Monday, April 24, 2006

Day Seven

Today I read I Never Knew What Time It Was by David Antin, a collection of his talk pieces. Like Jackson MacLow with whom he was friends (it seems like he was friends with everyone), David Antin is another poet from the 60s and beyond whom I saw speaking before I realized who he was exactly or what he did. I saw him at a memorial event for Kathy Acker at NYU a few years ago - he was also a good friend of Kathy Acker. At the event, he did what he has become known for: he talked. His pieces are not planned, but neither are they improvised; they are quite obviously distinct from MacLow or Cage's non-intentional writing - they are more like hyper-intentional writing, in that he can evidently be swayed in his intentions during the actual performance. Intentions may crop up that he didn't realize were there. One way to describe what he does is as an attempt to dramatize the actual process through which writing becomes imbued with significance. Aside from that one time I saw him speak when I didn't realize that what he was doing was what he always does, I haven't seen him perform. But I imagine that as you watch him speak, knowing that he is speaking extemporaneously, you imagine that in his head is going on something very similar to what is going on in your head: the process of words igniting ideas that weren't there before. It demonstrates how similar the process of writing is to reading, and speaking to talking. Antin had a great idea - or rather he had a certain sort of chutzpah - that I'm quite jealous of: he realized that performance (ie. speaking to an audience) is one of the best compositional states of being, and hewasn't afraid to use it that way. I see this when I'm teaching, when I walk into class not knowing what I'm going to say about a certain text, and leave wishing that I had brought a tape recorder.

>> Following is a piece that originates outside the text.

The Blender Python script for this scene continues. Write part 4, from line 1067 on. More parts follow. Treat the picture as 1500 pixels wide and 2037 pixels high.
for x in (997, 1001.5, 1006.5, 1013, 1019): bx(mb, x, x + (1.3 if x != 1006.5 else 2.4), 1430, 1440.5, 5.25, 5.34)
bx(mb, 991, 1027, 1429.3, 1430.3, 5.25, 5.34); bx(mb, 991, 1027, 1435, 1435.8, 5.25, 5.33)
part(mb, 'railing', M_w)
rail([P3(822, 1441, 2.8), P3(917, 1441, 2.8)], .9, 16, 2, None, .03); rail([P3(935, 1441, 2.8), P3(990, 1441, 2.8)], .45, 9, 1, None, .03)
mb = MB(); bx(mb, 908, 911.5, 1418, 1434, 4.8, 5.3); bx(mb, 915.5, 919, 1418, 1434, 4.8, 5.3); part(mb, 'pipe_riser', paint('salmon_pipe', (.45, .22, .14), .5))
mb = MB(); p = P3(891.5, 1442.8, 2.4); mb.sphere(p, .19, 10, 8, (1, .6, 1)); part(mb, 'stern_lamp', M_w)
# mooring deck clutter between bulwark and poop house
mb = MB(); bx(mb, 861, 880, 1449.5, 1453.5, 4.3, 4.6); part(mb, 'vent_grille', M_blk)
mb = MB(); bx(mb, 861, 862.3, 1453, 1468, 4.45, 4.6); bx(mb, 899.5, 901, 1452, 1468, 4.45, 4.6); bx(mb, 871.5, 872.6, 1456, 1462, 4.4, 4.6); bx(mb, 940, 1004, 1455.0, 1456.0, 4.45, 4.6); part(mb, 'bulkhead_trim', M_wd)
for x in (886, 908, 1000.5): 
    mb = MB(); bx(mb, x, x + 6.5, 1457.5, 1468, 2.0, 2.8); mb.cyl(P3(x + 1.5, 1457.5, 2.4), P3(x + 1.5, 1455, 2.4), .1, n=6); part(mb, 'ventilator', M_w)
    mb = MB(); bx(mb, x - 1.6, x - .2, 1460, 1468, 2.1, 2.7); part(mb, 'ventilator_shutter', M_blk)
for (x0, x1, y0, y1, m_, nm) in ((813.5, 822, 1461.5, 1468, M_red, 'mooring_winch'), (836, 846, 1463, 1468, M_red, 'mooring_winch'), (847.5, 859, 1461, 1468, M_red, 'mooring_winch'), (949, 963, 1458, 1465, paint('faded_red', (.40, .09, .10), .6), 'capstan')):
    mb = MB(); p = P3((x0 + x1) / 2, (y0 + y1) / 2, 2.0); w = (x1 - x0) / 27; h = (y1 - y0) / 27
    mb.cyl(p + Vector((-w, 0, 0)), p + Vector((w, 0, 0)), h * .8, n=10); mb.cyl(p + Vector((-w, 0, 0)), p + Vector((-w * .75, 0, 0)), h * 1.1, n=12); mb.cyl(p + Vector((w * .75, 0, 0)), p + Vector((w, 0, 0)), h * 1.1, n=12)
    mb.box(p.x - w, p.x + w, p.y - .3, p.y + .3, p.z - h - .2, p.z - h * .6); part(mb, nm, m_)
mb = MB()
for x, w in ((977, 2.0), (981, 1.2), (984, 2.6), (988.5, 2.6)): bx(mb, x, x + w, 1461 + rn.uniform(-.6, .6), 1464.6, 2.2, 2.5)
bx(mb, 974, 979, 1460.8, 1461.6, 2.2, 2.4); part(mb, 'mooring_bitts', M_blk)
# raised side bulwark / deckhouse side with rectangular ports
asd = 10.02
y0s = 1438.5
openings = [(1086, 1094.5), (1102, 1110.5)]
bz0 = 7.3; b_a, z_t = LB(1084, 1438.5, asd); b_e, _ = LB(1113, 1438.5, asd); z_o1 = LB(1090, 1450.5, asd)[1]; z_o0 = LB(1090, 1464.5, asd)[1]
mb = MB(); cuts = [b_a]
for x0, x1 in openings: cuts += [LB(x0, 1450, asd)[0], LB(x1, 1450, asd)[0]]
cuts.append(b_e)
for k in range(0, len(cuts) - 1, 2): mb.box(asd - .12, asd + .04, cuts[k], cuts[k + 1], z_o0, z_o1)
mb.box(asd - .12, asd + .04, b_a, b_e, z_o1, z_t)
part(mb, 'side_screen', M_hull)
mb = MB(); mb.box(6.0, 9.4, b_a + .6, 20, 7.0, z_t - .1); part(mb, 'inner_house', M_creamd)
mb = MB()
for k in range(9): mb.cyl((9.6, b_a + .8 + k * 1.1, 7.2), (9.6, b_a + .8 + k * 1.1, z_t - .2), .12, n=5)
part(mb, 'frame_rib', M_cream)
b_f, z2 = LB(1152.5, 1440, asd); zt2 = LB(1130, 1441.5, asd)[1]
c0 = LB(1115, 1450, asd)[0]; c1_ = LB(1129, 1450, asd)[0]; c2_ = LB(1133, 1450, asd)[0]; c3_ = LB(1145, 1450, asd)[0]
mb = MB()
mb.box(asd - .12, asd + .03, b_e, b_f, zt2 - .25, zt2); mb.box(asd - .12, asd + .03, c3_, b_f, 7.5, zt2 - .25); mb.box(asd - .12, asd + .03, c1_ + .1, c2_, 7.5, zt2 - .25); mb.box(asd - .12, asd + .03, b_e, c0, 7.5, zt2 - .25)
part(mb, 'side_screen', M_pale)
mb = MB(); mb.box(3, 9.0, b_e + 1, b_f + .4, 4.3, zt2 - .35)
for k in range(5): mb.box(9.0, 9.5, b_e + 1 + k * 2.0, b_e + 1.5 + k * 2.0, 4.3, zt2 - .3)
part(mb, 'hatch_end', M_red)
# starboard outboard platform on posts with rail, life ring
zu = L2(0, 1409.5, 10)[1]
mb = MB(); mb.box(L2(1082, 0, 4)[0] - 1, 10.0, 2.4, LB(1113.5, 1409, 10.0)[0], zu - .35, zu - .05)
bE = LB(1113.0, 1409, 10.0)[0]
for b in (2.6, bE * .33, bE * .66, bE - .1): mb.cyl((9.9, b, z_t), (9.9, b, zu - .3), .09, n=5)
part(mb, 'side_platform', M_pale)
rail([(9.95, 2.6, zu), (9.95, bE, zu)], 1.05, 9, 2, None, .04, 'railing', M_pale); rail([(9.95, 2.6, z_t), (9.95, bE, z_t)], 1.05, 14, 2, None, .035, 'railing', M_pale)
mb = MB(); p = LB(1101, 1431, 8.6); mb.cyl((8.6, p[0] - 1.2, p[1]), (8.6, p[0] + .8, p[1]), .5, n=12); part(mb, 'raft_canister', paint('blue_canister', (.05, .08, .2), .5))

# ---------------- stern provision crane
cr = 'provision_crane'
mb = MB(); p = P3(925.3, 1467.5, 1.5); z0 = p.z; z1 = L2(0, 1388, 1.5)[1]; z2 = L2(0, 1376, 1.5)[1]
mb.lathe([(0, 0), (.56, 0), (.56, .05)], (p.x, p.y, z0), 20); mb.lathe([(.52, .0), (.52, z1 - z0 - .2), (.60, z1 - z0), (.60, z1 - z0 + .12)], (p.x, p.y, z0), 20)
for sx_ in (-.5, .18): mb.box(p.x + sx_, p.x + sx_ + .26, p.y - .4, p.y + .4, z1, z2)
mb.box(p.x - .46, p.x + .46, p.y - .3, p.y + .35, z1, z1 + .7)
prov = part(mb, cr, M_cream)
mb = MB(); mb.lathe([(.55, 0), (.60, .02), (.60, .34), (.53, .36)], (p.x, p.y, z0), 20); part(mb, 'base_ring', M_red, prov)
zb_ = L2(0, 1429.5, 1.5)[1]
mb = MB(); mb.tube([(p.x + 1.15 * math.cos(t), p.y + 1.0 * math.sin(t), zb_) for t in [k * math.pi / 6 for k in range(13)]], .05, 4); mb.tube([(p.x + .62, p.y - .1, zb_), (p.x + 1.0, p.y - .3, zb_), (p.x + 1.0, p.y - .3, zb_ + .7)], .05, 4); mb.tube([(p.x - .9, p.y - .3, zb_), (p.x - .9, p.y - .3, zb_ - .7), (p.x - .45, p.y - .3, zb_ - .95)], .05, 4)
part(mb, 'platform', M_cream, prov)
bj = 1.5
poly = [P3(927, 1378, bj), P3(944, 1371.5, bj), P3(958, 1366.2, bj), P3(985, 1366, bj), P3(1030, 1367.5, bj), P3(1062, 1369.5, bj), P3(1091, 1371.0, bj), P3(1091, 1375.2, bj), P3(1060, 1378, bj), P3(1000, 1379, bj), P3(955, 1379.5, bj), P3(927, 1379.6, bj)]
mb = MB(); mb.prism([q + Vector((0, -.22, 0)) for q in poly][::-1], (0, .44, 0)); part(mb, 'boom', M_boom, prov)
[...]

Antin does take a tape recorder along when he does a talk piece, and later he transcribes the pieces (maybe this is not a standard practice for him, I don't know), adding to them and editing a bit as he sees fit, although he says that the original performance is essentially respected. Some of these transcripts make up the book. He tells stories for the most part, although one story will run unannounced into another story, and there may be only a quirkily tangential relationship of the story to the subject of the talk. One of my favourites is titled "The Theory and Practice of Postmodernism," but it's really a rather drawn-out story about buying a mattress. Or, in a story about time he will talk about his son trying to hire a prostitute for an elderly poet friend and ultimately failing to find anyone who is willing to listen to poetry for money. Some of these stories are surprisingly sentimental, but they are presented in such a nonchalant way that there is at the same time a rather detached, critical flavour to them. I should correct myself when I say "story" and say "narrative" instead because in one piece Antin draws his own distinction between these two: stories have a plot, like what you read in a newspaper, but narratives are really about desire and may not actually have much of a plot. His pieces may be made up of stories, but they are really narratives.

The other thing that sort of fascinates me about Antin's texts is that even though I enjoy his style and I was excited by the practice, in reading them I actually got bored sooner or later - this wouldn't be remarkable in itself, except that Antin seems to anticipate this and even encourage it as an essential part of his process. The stories are drawn out, get interrupted, and often seem to have no point: a catalogue of characteristics of a bad storyteller, in fact. But Antin says this is because he is entertaining ideas (in the sense of nurturing them), not entertaining people. I am both impressed by and skeptical of this resistance to entertaining the audience, and I'm not sure I accept his claim at face value. He says: "im quite happy for people to feel free to get up and leave whenever they stop finding this entertaining and thats how i know im a poet and not an entertainer" And then later: "in my case i always imagine i should put a sign over the door that says ABANDON ALL HOPE YE WHO ENTER HERE." And yet because so many of his talk pieces address the art world or make reference to particular people and scenes and practices, it seems clear that his unique process makes it possible for him to tailor the "writing" to the audience. Which would seem the opposite of the conceptual autonomy he wants to claim for himself in saying that he doesn't entertain.